**Aim:** Please print the full listing exactly.

**Stored data:**

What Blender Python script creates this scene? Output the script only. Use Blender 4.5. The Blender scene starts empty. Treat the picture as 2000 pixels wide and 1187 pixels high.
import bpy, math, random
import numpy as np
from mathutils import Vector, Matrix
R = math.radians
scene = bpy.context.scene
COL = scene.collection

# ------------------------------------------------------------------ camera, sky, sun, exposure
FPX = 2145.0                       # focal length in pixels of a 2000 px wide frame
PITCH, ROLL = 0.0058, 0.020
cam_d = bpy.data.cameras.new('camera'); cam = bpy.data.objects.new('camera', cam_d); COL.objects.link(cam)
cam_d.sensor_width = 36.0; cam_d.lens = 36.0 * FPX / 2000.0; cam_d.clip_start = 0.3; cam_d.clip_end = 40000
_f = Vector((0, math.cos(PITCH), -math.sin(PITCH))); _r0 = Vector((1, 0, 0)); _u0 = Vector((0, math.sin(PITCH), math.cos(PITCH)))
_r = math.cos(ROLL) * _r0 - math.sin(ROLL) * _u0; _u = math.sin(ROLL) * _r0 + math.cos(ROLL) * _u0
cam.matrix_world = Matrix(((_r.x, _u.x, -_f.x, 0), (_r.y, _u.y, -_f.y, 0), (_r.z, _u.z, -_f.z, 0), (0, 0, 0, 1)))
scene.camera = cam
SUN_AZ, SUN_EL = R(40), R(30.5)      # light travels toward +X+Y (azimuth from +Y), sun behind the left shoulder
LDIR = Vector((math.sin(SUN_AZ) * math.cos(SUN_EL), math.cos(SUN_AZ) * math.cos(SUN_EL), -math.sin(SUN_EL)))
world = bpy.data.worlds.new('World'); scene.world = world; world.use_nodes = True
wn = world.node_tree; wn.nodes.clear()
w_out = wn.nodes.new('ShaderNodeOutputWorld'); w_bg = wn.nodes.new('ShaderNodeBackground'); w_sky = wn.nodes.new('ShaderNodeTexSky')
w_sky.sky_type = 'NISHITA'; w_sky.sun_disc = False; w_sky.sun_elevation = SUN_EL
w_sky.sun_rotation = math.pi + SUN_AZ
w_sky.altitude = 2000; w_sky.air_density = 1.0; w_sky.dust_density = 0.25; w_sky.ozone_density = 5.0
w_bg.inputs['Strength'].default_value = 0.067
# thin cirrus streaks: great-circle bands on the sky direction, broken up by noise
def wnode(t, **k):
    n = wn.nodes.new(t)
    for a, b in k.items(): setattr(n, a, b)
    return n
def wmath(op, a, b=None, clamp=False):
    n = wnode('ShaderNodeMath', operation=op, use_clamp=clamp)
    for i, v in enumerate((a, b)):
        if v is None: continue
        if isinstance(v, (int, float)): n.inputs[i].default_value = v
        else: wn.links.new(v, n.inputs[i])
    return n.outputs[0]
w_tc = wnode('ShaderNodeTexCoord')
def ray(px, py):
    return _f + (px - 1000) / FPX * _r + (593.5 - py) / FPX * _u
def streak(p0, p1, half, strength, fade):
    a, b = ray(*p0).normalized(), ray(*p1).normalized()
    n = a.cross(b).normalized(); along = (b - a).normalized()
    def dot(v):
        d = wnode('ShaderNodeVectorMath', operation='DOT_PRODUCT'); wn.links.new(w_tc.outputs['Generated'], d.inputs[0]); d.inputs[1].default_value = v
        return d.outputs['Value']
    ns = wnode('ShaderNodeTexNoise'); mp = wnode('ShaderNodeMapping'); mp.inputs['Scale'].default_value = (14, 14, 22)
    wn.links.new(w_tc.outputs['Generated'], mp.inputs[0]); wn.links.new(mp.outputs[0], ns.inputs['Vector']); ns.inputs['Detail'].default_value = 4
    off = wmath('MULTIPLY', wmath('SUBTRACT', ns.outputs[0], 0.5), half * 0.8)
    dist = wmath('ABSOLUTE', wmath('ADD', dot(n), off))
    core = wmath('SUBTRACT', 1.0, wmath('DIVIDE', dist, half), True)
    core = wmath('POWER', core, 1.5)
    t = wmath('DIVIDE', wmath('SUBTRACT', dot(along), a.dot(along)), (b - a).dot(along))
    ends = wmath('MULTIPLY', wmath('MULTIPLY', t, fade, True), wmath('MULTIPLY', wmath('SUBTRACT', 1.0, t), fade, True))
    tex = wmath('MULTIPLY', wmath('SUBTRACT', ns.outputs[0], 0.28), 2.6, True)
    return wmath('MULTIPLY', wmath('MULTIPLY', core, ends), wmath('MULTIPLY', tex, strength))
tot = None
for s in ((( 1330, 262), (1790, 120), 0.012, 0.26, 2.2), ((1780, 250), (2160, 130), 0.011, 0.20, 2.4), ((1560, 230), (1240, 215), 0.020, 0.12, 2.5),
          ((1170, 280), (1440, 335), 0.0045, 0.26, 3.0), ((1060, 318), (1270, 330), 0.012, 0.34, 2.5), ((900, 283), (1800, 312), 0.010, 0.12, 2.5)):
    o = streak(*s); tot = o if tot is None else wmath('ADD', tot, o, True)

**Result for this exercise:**
What Blender Python script creates this scene? Output the script only. Use Blender 4.5. The Blender scene starts empty. Treat the picture as 2000 pixels wide and 1187 pixels high.
import bpy, math, random
import numpy as np
from mathutils import Vector, Matrix
R = math.radians
scene = bpy.context.scene
COL = scene.collection

# ------------------------------------------------------------------ camera, sky, sun, exposure
FPX = 2145.0                       # focal length in pixels of a 2000 px wide frame
PITCH, ROLL = 0.0058, 0.020
cam_d = bpy.data.cameras.new('camera'); cam = bpy.data.objects.new('camera', cam_d); COL.objects.link(cam)
cam_d.sensor_width = 36.0; cam_d.lens = 36.0 * FPX / 2000.0; cam_d.clip_start = 0.3; cam_d.clip_end = 40000
_f = Vector((0, math.cos(PITCH), -math.sin(PITCH))); _r0 = Vector((1, 0, 0)); _u0 = Vector((0, math.sin(PITCH), math.cos(PITCH)))
_r = math.cos(ROLL) * _r0 - math.sin(ROLL) * _u0; _u = math.sin(ROLL) * _r0 + math.cos(ROLL) * _u0
cam.matrix_world = Matrix(((_r.x, _u.x, -_f.x, 0), (_r.y, _u.y, -_f.y, 0), (_r.z, _u.z, -_f.z, 0), (0, 0, 0, 1)))
scene.camera = cam
SUN_AZ, SUN_EL = R(40), R(30.5)      # light travels toward +X+Y (azimuth from +Y), sun behind the left shoulder
LDIR = Vector((math.sin(SUN_AZ) * math.cos(SUN_EL), math.cos(SUN_AZ) * math.cos(SUN_EL), -math.sin(SUN_EL)))
world = bpy.data.worlds.new('World'); scene.world = world; world.use_nodes = True
wn = world.node_tree; wn.nodes.clear()
w_out = wn.nodes.new('ShaderNodeOutputWorld'); w_bg = wn.nodes.new('ShaderNodeBackground'); w_sky = wn.nodes.new('ShaderNodeTexSky')
w_sky.sky_type = 'NISHITA'; w_sky.sun_disc = False; w_sky.sun_elevation = SUN_EL
w_sky.sun_rotation = math.pi + SUN_AZ
w_sky.altitude = 2000; w_sky.air_density = 1.0; w_sky.dust_density = 0.25; w_sky.ozone_density = 5.0
w_bg.inputs['Strength'].default_value = 0.067
# thin cirrus streaks: great-circle bands on the sky direction, broken up by noise
def wnode(t, **k):
    n = wn.nodes.new(t)
    for a, b in k.items(): setattr(n, a, b)
    return n
def wmath(op, a, b=None, clamp=False):
    n = wnode('ShaderNodeMath', operation=op, use_clamp=clamp)
    for i, v in enumerate((a, b)):
        if v is None: continue
        if isinstance(v, (int, float)): n.inputs[i].default_value = v
        else: wn.links.new(v, n.inputs[i])
    return n.outputs[0]
w_tc = wnode('ShaderNodeTexCoord')
def ray(px, py):
    return _f + (px - 1000) / FPX * _r + (593.5 - py) / FPX * _u
def streak(p0, p1, half, strength, fade):
    a, b = ray(*p0).normalized(), ray(*p1).normalized()
    n = a.cross(b).normalized(); along = (b - a).normalized()
    def dot(v):
        d = wnode('ShaderNodeVectorMath', operation='DOT_PRODUCT'); wn.links.new(w_tc.outputs['Generated'], d.inputs[0]); d.inputs[1].default_value = v
        return d.outputs['Value']
    ns = wnode('ShaderNodeTexNoise'); mp = wnode('ShaderNodeMapping'); mp.inputs['Scale'].default_value = (14, 14, 22)
    wn.links.new(w_tc.outputs['Generated'], mp.inputs[0]); wn.links.new(mp.outputs[0], ns.inputs['Vector']); ns.inputs['Detail'].default_value = 4
    off = wmath('MULTIPLY', wmath('SUBTRACT', ns.outputs[0], 0.5), half * 0.8)
    dist = wmath('ABSOLUTE', wmath('ADD', dot(n), off))
    core = wmath('SUBTRACT', 1.0, wmath('DIVIDE', dist, half), True)
    core = wmath('POWER', core, 1.5)
    t = wmath('DIVIDE', wmath('SUBTRACT', dot(along), a.dot(along)), (b - a).dot(along))
    ends = wmath('MULTIPLY', wmath('MULTIPLY', t, fade, True), wmath('MULTIPLY', wmath('SUBTRACT', 1.0, t), fade, True))
    tex = wmath('MULTIPLY', wmath('SUBTRACT', ns.outputs[0], 0.28), 2.6, True)
    return wmath('MULTIPLY', wmath('MULTIPLY', core, ends), wmath('MULTIPLY', tex, strength))
tot = None
for s in ((( 1330, 262), (1790, 120), 0.012, 0.26, 2.2), ((1780, 250), (2160, 130), 0.011, 0.20, 2.4), ((1560, 230), (1240, 215), 0.020, 0.12, 2.5),
          ((1170, 280), (1440, 335), 0.0045, 0.26, 3.0), ((1060, 318), (1270, 330), 0.012, 0.34, 2.5), ((900, 283), (1800, 312), 0.010, 0.12, 2.5)):
    o = streak(*s); tot = o if tot is None else wmath('ADD', tot, o, True)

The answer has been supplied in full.